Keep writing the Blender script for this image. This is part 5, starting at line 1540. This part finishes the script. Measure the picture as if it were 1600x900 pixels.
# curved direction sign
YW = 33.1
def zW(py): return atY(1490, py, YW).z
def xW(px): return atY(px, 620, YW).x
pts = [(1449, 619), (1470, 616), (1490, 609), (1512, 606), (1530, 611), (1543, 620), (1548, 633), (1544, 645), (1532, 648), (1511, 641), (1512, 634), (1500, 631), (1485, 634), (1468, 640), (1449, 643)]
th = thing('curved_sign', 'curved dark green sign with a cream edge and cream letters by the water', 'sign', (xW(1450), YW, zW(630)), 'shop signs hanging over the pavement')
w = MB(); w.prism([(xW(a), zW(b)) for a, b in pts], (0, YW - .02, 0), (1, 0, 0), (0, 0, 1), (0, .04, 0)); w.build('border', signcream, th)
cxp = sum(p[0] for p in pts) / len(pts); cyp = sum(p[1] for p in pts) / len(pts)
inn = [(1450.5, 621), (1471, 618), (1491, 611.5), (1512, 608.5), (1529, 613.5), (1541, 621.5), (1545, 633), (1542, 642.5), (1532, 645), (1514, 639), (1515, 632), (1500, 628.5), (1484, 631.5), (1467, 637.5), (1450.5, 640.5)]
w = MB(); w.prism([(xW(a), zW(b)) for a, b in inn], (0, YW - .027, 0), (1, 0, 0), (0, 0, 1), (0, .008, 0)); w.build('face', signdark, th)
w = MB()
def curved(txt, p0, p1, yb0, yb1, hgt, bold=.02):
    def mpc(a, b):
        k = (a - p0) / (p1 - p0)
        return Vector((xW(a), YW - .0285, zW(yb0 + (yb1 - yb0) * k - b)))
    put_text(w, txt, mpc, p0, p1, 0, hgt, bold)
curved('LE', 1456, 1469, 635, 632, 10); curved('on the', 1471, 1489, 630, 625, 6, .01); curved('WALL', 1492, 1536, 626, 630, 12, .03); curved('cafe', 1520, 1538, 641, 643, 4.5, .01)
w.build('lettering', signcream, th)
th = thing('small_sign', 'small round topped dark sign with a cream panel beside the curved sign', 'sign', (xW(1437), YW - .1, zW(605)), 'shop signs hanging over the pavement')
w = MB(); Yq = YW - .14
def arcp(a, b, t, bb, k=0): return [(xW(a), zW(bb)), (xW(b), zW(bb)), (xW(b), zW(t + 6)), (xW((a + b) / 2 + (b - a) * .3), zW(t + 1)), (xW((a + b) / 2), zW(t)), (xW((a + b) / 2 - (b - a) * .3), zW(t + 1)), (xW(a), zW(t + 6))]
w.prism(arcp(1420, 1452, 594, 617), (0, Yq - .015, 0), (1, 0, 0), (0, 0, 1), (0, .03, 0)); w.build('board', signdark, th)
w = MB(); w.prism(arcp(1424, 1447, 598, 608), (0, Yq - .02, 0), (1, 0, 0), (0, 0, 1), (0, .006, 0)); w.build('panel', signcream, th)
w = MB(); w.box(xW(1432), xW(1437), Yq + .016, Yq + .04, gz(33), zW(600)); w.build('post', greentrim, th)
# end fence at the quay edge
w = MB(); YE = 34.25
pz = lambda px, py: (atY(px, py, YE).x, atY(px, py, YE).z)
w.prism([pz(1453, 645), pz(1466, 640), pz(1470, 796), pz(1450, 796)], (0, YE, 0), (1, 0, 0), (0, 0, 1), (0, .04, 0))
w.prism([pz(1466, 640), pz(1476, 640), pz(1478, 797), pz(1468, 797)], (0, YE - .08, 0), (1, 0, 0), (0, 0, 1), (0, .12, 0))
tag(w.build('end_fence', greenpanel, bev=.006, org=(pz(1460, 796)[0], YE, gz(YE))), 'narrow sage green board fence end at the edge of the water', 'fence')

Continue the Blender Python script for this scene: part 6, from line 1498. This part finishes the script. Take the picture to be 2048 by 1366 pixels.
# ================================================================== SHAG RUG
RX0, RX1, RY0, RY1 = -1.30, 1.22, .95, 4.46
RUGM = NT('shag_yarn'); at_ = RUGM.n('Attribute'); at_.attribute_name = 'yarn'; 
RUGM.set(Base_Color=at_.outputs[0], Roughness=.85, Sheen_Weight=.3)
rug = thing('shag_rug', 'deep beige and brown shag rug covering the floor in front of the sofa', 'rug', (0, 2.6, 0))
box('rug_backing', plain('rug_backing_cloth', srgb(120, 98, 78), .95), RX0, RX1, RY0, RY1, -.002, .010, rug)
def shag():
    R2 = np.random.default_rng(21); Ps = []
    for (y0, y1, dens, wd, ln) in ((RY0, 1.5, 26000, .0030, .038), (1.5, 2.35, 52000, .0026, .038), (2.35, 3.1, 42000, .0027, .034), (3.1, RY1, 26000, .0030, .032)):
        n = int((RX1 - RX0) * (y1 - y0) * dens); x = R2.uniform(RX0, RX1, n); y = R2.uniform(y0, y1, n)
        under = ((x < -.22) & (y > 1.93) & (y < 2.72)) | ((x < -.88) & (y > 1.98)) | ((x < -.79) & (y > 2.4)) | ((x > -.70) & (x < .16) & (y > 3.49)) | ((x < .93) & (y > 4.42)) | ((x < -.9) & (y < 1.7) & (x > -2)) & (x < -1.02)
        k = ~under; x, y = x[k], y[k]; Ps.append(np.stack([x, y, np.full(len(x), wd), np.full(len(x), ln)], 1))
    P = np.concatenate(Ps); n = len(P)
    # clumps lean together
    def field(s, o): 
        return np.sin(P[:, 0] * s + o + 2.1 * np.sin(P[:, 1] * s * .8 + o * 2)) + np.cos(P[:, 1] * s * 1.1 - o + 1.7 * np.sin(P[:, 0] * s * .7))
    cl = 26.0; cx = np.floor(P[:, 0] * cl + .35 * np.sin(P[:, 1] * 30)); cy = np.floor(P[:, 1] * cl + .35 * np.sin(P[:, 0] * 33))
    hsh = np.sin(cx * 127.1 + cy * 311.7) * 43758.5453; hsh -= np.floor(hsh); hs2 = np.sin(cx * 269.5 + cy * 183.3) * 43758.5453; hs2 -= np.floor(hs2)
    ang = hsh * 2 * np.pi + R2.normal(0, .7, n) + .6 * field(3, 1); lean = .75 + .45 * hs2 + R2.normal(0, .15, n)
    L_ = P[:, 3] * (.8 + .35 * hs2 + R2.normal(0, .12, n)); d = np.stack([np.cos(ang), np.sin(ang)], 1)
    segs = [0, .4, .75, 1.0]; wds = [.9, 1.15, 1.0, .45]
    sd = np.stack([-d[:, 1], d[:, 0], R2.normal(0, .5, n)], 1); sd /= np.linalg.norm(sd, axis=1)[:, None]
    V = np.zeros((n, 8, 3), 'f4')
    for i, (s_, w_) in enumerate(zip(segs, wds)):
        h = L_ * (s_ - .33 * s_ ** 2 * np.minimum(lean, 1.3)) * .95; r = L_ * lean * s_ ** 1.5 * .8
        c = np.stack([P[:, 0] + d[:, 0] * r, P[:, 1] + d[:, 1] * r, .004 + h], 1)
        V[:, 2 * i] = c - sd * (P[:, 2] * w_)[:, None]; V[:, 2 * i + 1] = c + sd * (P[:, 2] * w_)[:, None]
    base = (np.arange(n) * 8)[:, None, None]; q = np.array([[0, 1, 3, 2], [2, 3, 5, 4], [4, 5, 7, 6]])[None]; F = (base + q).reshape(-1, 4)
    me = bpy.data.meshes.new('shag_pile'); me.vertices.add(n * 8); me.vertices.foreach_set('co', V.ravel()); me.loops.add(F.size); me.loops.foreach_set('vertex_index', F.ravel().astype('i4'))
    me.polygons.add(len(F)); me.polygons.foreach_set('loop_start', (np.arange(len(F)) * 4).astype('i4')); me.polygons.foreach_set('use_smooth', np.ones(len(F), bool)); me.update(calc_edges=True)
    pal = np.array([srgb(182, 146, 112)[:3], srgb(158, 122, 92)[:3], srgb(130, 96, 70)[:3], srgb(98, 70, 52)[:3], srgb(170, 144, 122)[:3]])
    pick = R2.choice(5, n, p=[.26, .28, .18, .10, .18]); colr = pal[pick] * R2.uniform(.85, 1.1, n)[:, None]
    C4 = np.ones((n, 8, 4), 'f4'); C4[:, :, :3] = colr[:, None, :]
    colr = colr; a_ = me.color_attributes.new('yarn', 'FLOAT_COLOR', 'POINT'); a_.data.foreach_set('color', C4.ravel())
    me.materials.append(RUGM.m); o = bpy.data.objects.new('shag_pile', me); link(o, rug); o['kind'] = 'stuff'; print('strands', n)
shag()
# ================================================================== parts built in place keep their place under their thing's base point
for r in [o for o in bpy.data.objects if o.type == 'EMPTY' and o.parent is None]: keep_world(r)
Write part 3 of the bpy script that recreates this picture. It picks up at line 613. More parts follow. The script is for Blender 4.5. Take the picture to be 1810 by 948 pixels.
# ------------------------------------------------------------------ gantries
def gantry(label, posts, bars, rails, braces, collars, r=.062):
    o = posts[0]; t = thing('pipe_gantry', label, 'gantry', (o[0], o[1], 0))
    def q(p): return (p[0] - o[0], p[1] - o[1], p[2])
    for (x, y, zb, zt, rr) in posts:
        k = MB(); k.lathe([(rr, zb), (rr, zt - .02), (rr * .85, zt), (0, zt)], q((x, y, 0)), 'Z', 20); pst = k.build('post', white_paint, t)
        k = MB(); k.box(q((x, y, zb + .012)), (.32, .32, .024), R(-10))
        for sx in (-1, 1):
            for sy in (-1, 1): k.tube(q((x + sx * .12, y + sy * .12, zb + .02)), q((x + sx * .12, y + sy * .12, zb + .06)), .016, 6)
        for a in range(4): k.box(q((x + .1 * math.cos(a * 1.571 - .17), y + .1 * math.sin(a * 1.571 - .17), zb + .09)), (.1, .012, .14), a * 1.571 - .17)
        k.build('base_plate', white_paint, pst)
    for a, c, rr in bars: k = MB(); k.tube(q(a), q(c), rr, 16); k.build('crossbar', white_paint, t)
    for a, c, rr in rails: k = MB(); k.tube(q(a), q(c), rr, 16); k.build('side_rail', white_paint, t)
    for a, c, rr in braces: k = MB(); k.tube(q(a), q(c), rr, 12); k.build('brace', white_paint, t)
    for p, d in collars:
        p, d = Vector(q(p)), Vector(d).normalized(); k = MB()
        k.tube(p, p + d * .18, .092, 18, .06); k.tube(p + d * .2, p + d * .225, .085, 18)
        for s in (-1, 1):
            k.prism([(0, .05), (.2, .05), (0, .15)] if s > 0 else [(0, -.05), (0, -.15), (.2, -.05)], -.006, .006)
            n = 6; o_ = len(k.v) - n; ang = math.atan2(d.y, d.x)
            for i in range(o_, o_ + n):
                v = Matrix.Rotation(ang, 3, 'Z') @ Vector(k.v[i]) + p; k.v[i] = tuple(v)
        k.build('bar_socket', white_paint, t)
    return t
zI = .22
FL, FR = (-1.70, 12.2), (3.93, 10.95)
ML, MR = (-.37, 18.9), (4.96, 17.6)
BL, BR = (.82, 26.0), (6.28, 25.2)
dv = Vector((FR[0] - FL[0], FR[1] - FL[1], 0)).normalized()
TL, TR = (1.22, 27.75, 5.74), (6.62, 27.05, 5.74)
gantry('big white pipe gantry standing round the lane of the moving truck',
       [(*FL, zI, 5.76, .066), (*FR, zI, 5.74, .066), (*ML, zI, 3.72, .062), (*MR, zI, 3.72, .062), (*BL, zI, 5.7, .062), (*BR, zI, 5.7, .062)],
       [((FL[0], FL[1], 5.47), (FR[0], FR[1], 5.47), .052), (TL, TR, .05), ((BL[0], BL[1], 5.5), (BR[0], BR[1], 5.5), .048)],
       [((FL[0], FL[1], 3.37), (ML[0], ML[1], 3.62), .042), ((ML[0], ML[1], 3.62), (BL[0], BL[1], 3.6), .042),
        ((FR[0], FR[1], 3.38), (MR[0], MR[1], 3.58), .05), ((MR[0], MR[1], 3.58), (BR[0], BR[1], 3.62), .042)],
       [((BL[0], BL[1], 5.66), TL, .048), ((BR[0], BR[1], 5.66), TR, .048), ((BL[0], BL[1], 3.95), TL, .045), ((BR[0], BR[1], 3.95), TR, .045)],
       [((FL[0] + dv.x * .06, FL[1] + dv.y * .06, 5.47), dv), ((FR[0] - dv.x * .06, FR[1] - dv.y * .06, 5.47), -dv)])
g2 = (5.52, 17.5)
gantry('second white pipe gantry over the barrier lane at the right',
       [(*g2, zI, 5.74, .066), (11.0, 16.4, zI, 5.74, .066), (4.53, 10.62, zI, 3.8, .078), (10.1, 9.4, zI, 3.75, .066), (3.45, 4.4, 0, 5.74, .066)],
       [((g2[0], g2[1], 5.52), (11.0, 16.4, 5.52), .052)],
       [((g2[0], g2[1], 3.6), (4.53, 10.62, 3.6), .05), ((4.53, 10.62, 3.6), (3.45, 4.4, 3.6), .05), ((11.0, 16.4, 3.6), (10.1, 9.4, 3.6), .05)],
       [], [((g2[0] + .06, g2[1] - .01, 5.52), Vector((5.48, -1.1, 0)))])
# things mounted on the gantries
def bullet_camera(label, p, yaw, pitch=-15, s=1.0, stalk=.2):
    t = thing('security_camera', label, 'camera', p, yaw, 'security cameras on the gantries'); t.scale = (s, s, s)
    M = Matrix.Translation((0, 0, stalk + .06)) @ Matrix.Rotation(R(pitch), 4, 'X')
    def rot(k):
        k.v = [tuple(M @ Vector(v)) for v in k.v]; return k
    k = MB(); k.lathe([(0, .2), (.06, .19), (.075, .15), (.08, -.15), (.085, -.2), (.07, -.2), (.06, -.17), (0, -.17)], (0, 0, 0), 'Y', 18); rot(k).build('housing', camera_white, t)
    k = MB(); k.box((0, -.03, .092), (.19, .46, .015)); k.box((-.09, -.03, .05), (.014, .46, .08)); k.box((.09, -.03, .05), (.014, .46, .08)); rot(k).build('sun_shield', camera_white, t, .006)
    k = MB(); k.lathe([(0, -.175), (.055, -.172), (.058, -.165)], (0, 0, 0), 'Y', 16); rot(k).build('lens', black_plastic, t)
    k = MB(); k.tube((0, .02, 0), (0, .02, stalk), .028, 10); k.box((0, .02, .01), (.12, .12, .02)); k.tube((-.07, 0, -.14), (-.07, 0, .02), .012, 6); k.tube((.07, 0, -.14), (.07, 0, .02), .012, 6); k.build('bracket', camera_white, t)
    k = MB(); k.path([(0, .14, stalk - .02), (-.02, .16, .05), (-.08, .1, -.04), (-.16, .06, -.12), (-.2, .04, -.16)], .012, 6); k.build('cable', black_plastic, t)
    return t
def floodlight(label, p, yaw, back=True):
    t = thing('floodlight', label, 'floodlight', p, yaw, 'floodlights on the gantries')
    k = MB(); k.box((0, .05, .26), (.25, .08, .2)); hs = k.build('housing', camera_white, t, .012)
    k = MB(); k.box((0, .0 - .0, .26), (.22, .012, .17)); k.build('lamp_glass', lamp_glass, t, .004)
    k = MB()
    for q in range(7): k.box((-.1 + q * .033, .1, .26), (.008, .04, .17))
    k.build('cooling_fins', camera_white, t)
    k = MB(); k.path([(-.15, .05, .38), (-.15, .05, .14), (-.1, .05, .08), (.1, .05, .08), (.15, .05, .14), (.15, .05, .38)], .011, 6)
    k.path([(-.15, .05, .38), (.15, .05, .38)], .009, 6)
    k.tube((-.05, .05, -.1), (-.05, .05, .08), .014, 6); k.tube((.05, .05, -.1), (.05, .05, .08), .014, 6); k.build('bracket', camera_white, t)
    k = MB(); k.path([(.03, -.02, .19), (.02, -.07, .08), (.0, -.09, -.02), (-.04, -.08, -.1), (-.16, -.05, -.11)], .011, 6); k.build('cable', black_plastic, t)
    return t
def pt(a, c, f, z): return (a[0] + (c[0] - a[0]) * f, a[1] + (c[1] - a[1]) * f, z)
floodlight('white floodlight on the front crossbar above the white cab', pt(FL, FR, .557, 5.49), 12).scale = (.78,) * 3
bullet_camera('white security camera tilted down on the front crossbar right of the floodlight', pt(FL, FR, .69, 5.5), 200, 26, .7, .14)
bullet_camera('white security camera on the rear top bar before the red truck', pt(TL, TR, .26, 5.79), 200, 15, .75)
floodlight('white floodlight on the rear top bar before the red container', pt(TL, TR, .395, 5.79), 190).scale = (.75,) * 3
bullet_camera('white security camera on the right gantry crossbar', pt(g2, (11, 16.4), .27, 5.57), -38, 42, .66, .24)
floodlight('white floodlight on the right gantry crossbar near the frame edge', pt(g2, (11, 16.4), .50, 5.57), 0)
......
▶ _WHAT THE TASK ASKS_
Identify which lines contain the word "Take" and copy each one.

▶ _RESPONSE_
Continue the Blender Python script for this scene: part 6, from line 1498. This part finishes the script. Take the picture to be 2048 by 1366 pixels.
Write part 3 of the bpy script that recreates this picture. It picks up at line 613. More parts follow. The script is for Blender 4.5. Take the picture to be 1810 by 948 pixels.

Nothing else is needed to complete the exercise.